Dan Samuel makin besar dan TUHAN menyertai dia dan tidak ada satu pun dari firman-Nya itu yang dibiarkan-Nya gugur. Maka tahulah seluruh Israel dari Dan sampai Bersyeba, bahwa kepada Samuel telah dipercayakan jabatan nabi TUHAN.
***
Allah mengenal Samuel. Allah telah mengenalnya sejak semula, bahkan sejak Samuel masih berupa doa permohonan dari ibunya, Hana. Allah memanggil Samuel dengan namanya. Dia menyapa Samuel dengan cara yang unik dan akrab. Begitu akrabnya sampai-sampai awalnya Samuel mengira suara itu adalah suara gurunya, Elia. Samuel menyampaikan pengalamannya kepada Elia. Dari situ, Elia yang lebih berpengalaman menyadari bahwa itu adalah suara Allah. Karena Elia, Samuel mampu mengasah karunianya. Ia mempunyai kemampuan bukan hanya mengenali, melainkan juga menanggapi suara Allah. Sejak saat itu, Samuel dipersiapkan menjalankan tugasnya sebagai perpanjangan mulut Allah.
Kita bisa belajar dari pengalaman Samuel dalam mengenali suara Allah. Allah mengenal diri kita masing-masing. Ia mengetahui kebiasaan-kebiasaan kita, hal-hal yang kita sukai dan yang tidak kita sukai, juga kelemahan dan kemampuan kita. Allah berbicara kepada kita lewat hal-hal yang akrab kita jumpai. Tidak perlu mengharapkan tanda-tanda luar biasa seperti petir yang menggelegar atau cahaya yang membutakan mata untuk mengetahui bahwa itu adalah suara Allah. Allah berbicara kepada kita lewat peristiwa hidup sehari-hari yang rutin, bahkan biasa. Allah berbicara lewat percakapan yang kita lakukan sehari-hari, lewat khotbah atau renungan yang menyentuh hati, lewat kutipan-kutipan yang meneguhkan di media sosial, lewat kebaikan-kebaikan kecil yang kita terima dari orang-orang di sekitar kita. Allah juga berbicara lewat gerak batin kita.

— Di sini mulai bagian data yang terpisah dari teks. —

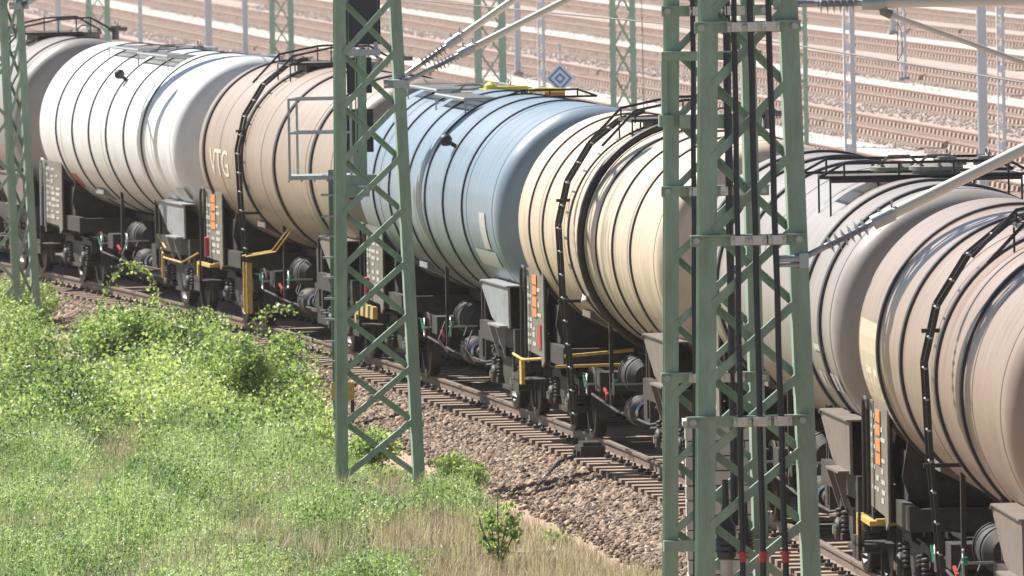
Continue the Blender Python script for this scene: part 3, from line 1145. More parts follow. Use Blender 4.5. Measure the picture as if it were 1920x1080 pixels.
        mb.lathe([(z - .1, .07), (z + .12, .07), (z + .13, .10), (z + .16, .10), (z + .17, 1e-3)], 'Z', 12, (xv, T(t), 0))
        mb.tube([(xv - .14, T(t), z + .1), (xv + .22, T(t), z + .1)], .04, 8)
        mb.tube([(xv + .02, T(t) + .12 * math.cos(a), z + .2 + .05 * math.sin(a)) for a in [i * PI / 5 for i in range(10)]], .012, 6, closed=True)
        mb.build('valve', M[col], root, smooth=35)
    pz = top + {'cross': .02, 'hatch': .05, 'twin': -.04, 'twin_yellow': -.04}[platform]
    if platform == 'cross':
        grating(-1.0, 1.1, plat_t, plat_t + 1.0, pz)
        frame_rect(root, -1.0, 1.1, plat_t, plat_t + 1.0, pz - .01)
        rail_(root, -.85, .95, plat_t + 1.03, pz, .15)
        rail_(root, -.85, .95, plat_t - .5, pz, .15)
        valves(-.1, plat_t - .25, top + .02)
        valves(.25, plat_t + .35, pz + .02)
        mb = MB()
        mb.box(-1.0, 1.1, T(plat_t + 1.05), T(plat_t + 1.0), pz - .06, pz - .02)
        mb.build('walkway_kick_plate', M['black'], root)
    elif platform == 'hatch':
        grating(-.75, .35, plat_t - .45, plat_t + .75, pz + .02)
        frame_rect(root, -.75, .35, plat_t - .45, plat_t + .75, pz + .01)
        for y_ in (plat_t - .5, plat_t + .8):
            mb = MB()
            mb.tube([(-1.15, T(y_), top - .25), (-.72, T(y_), pz + .14), (-.1, T(y_), pz + .26), (.5, T(y_), pz + .28), (.95, T(y_), pz + .02)], .02, 6)
            for x, z0, z1 in ((-.72, pz, pz + .14), (-.1, pz, pz + .26), (.5, pz, pz + .28)):
                mb.bar((x, T(y_), z0 - .02), (x, T(y_), z1), .02, .02)
            mb.build('walkway_railing', M['black'], root)
        valves(.55, plat_t + .1, top - .0)
        mb = MB()
        mb.box(-.45, .3, T(plat_t + .7), T(plat_t - .4), top - .08, pz - .03)
        mb.build('hatch_box', M['black'], root)
    elif platform in ('twin', 'twin_yellow'):
        a0_ = plat_t - 4.0
        grating(-.75, .62, a0_, a0_ + 2.9, pz + .04, 'grate')
        frame_rect(root, -.75, .62, a0_, a0_ + 2.9, pz + .03, mt='galv')
        grating(-.85, .35, plat_t - .6, plat_t + 2.2, pz)
        frame_rect(root, -.85, .35, plat_t - .6, plat_t + 2.2, pz - .01, mt='galv')
        if platform == 'twin_yellow':
            rail_(root, -.05, .75, plat_t + 2.25, pz, .10, posts=3)
        valves(-.25, plat_t - 1.2, top - .12, 'grate')
        if platform == 'twin_yellow':
            mb = MB()
            mb.tube([(-.15, T(plat_t - 1.0), pz + .02), (.1, T(plat_t - 1.0), pz + .05), (.55, T(plat_t - 1.0), pz + .05)], .030, 10)
            mb.build('yellow_valve_pipe', M['yellow2'], root, smooth=35)
            mb = MB()
            mb.tube([(.15, T(plat_t + 1.6), pz + .07), (.3, T(plat_t + 1.6), pz + .09), (.68, T(plat_t + 1.6), pz + .07)], .034, 10)
            mb.lathe([(pz, 1e-3), (pz, .1), (pz + .1, .09), (pz + .14, .04), (pz + .14, 1e-3)], 'Z', 12, (0, T(plat_t - .9), 0))
            mb.build('yellow_valve_pipe', M['yellow2'], root, smooth=35)
            mb = MB()
            mb.lathe([(.60, 1e-3), (.60, .05), (.90, .05), (.90, 1e-3)], 'X', 12, (0, T(plat_t + .2), pz - .02))
            mb.build('valve_cover', M['orange'], root)
        grating(-.3, .9, plat_t + 1.5, plat_t + 3.3, pz - .02) if platform == 'twin' else None
        if platform == 'twin':
            frame_rect(root, -.3, .9, plat_t + 1.5, plat_t + 3.3, pz - .03, mt='galv')
    if dome:
        t, a = dome
        c0 = Vector((-math.cos(a), 0, math.sin(a)))
        mb = MB()
        p = c0 * (R_ + .16)
        mb.lathe([(-.085, 1e-3), (-.08, .05), (-.04, .085), (.02, .09), (.07, .06), (.085, 1e-3)], 'Z', 18, (p.x, T(t), p.z + HC))
        mb.tube([(c0.x * (R_ - .01), T(t), c0.z * (R_ - .01) + HC), (p.x, T(t), p.z + HC)], .03, 8)
        mb.build('vent_cap', M['black'], root, smooth=50)
    return root, tank, T

W1 = wagon(199.4, 'tank_taupe', 'taupe tank wagon at the far left, partly behind the leftmost lattice mast', (1.2, 4.4, 7.6, 10.2, 12.3), .08, board=True, boards_seed=1, platform='hatch', plat_t=9.8, saddle='brownsad')
W2 = wagon(184.1, 'tank_white', 'bright white tank wagon with a small black vent cap high on its flank', (1.7, 3.35, 5.0, 6.7, 8.4, 10.1), .05, board=True, boards_seed=2, saddle='greysad', platform='twin', plat_t=7.2, dome=(6.8, R(41)), step='steel', handle=True)
W3 = wagon(168.8, 'tank_brown', 'beige brown tank wagon with broad black hoops, between the white and the blue grey wagon', (.5, 4.35, 7.5, 10.9), .15, boards_seed=3, ladder=(4.4, 'yellow'), platform='hatch', plat_t=4.2, step='yellow', hp=.03)
W4 = wagon(153.6, 'tank_blue', 'blue grey tank wagon with yellow valve gear on its roof', (1.5, 3.1, 4.9, 6.6, 8.3, 10.05), .055, boards_seed=4, saddle='greysad', platform='twin_yellow', plat_t=4.4, dome=(8.0, R(33)), step='hazard')
W5 = wagon(138.5, 'tank_cream', 'cream tank wagon with grey stains running down its flank', (1.15, 2.5, 5.0, 7.6, 9.1, 10.7), .045, boards_seed=5, ladder=(4.6, None), platform='hatch', plat_t=5.3, step='bars')
W6 = wagon(122.3, 'tank_taupe', 'taupe tank wagon with a long railed roof walkway, behind the foreground masts', (.9, 2.6, 4.5, 10.5, 11.9), .14, hoop_m='hoop', boards_seed=6, platform='cross', plat_t=8.4, hp=.03)
W7 = wagon(107.0, 'tank_rose', 'rosy brown tank wagon cut by the right edge, with a pale lettered panel', (2.0, 4.2, 7.4, 9.6), .13, boards_seed=7, ladder=(7.0, None), platform='hatch', plat_t=8.4, hp=.03)
# extras of single wagons
lm_ = mat('faded_cream_lettering', (0.86, 0.76, 0.62), 0.45)
r3, t3, T3 = W3
lettering('VTG', .62, r3, T3(1.1), 2.42, lm_, narrow=1.55)
r7, t7, T7 = W7
patch(r7, T7(.15), T7(1.75), 1.78, 3.0, mat('faded_cream_panel', (0.58, 0.49, 0.36), 0.38, var=.08), 'lettered_panel', lift=.008)
lettering('VTG', .80, r7, T7(.2), 2.02, lm_, narrow=.92)
r4, t4, T4 = W4
patch(r4, T4(11.6), T4(12.1), 2.25, 2.75, M['label'], 'label_panel')
patch(r4, T4(10.6), T4(12.4), 2.0, 2.22, M['label'], 'label_panel')
r2, t2, T2 = W2
patch(r2, T2(12.2), T2(13.0), 1.85, 2.05, M['label'], 'label_panel', R_=1.44)
patch(r2, T2(1.7), T2(2.3), 1.72, 1.95, M['red'], 'red_label')
r6, t6, T6 = W6
for k_, (a, b, h0, h1) in enumerate([(11.2, 12.0, 2.45, 2.52), (11.0, 11.25, 2.05, 2.22), (11.35, 11.5, 2.05, 2.22), (12.0, 12.25, 2.05, 2.24), (12.35, 12.6, 2.05, 2.24)]):
    patch(r6, T6(a), T6(b), h0, h1, M['label'], 'label_panel')
r5, t5, T5 = W5
mb = MB()
mb.tube([(math.cos(a) * (RT + .06), 0, math.sin(a) * (RT + .06)) for a in [2 * PI * i / 64 for i in range(64)]], .05, 8, closed=True)
mb.build('heating_pipe', M['black'], t5, (0, T5(6.55), 0), smooth=60)
mb = MB()
mb.tube([(-1.2, T5(4.6), 1.98), (-1.35, T5(5.6), 1.93)], .035, 8)
mb.build('pipe_guard', M['galv2'], r5)
mb = MB()
mb.box(-1.0, -.8, T3(9.4), T3(8.6), .35, 1.5)
mb.build('cabinet', M['signalblack'], r3)
for dy in (0, .35):
    mb = MB()
    mb.tube([(-1.0, T3(6.2) - dy, 1.75), (-1.2, T3(5.6) - dy, 1.35), (-1.45, T3(4.2) - dy, 1.22)], .012, 8)
    mb.build('yellow_grab_bar', M['yellow'], r3)

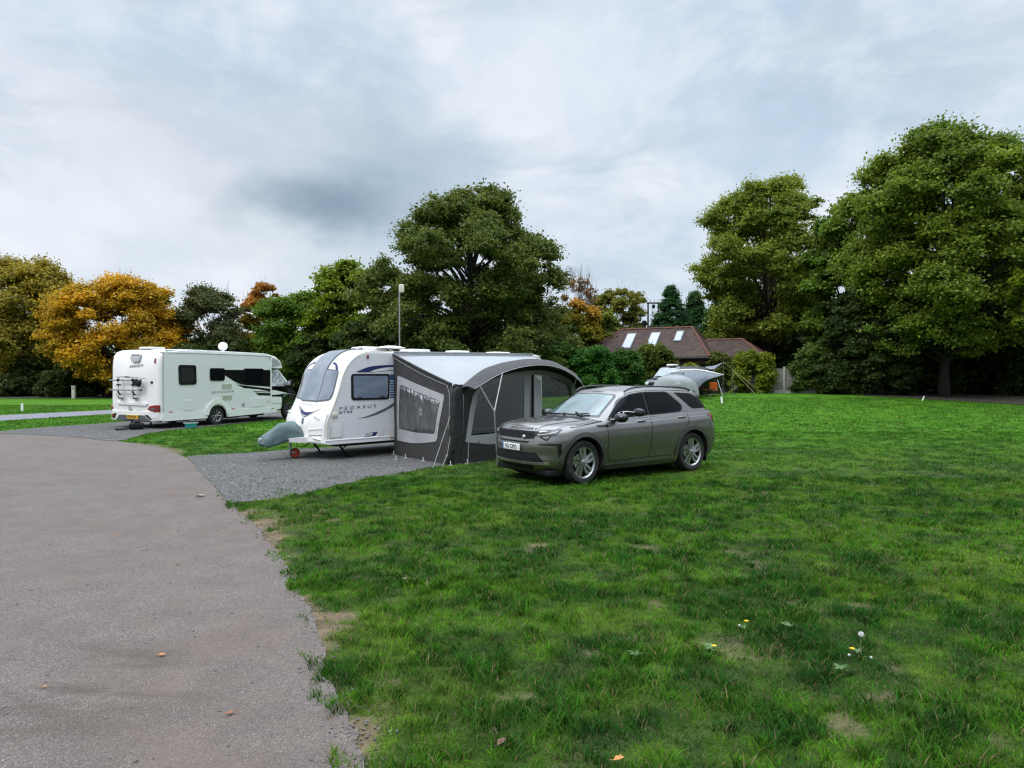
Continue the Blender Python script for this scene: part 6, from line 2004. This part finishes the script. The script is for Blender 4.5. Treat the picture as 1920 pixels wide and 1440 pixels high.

Sebagaimana Samuel membutuhkan Elia untuk mengenali suara Allah, kita juga membutuhkan orang-orang yang lebih berpengalaman yang bisa membantu kita mengenali suara-Nya di dalam hidup kita. Orang-orang ini bisa ayah atau ibu, bisa pula sahabat yang mempunyai keberanian untuk berkata apa adanya kepada kita, bisa pula pastor di dalam kamar pengakuan, atau pembimbing rohani. Kita juga selalu bisa menggunakan Kitab Suci atau ajaran-ajaran Gereja untuk membantu kita mengenali suara Allah.
Santo Ignasius Loyola mempunyai cara doa yang bisa membantu kita untuk mengenali kehadiran Tuhan dalam hidup harian kita, yaitu doa pemeriksaan kesadaran atau Examen Conscientiae. Langkah pertama dalam pemeriksaan kesadaran itu adalah bersyukur atas segala berkat yang kita terima dari Tuhan melalui hal-hal yang paling kecil dan sederhana. Kemudian kita memohon rahmat agar Tuhan membuka mata hati kita untuk melihat kehadiran dan kehendak-Nya saat ini. Lalu kita menelusuri pengalaman yang sudah dilalui hari ini, melihat kembali pikiran, perasaan, perkataan, dan tindakan-tindakan kita, kapan kita menjauh dari Tuhan, kapan kita sejalan dengan kasih-Nya. Langkah berikutnya adalah memohon ampun atas segala dosa, kesalahan, dan kelalaian kita baik dalam hal pikiran, perkataan, maupun perbuatan. Kita mengakhiri pemeriksaan kesadaran dengan membangun niat di hadapan Tuhan untuk menjadi pribadi yang makin mencintai-Nya, peduli pada sesama, dan melindungi ciptaan lainnya.
Pemeriksaan kesadaran ini bisa dilakukan dua kali dalam sehari, yaitu saat tengah hari (saat doa Angelus siang) dan sore/malam hari (saat doa Angelus sore atau sebelum tidur). Masing-masing membutuhkan waktu kira-kira 15 menit. Semakin kita terampil dalam menyadari kehadiran Tuhan dalam hidup harian kita, semakin hidup kita menjadi berkat dari Tuhan bagi sesama.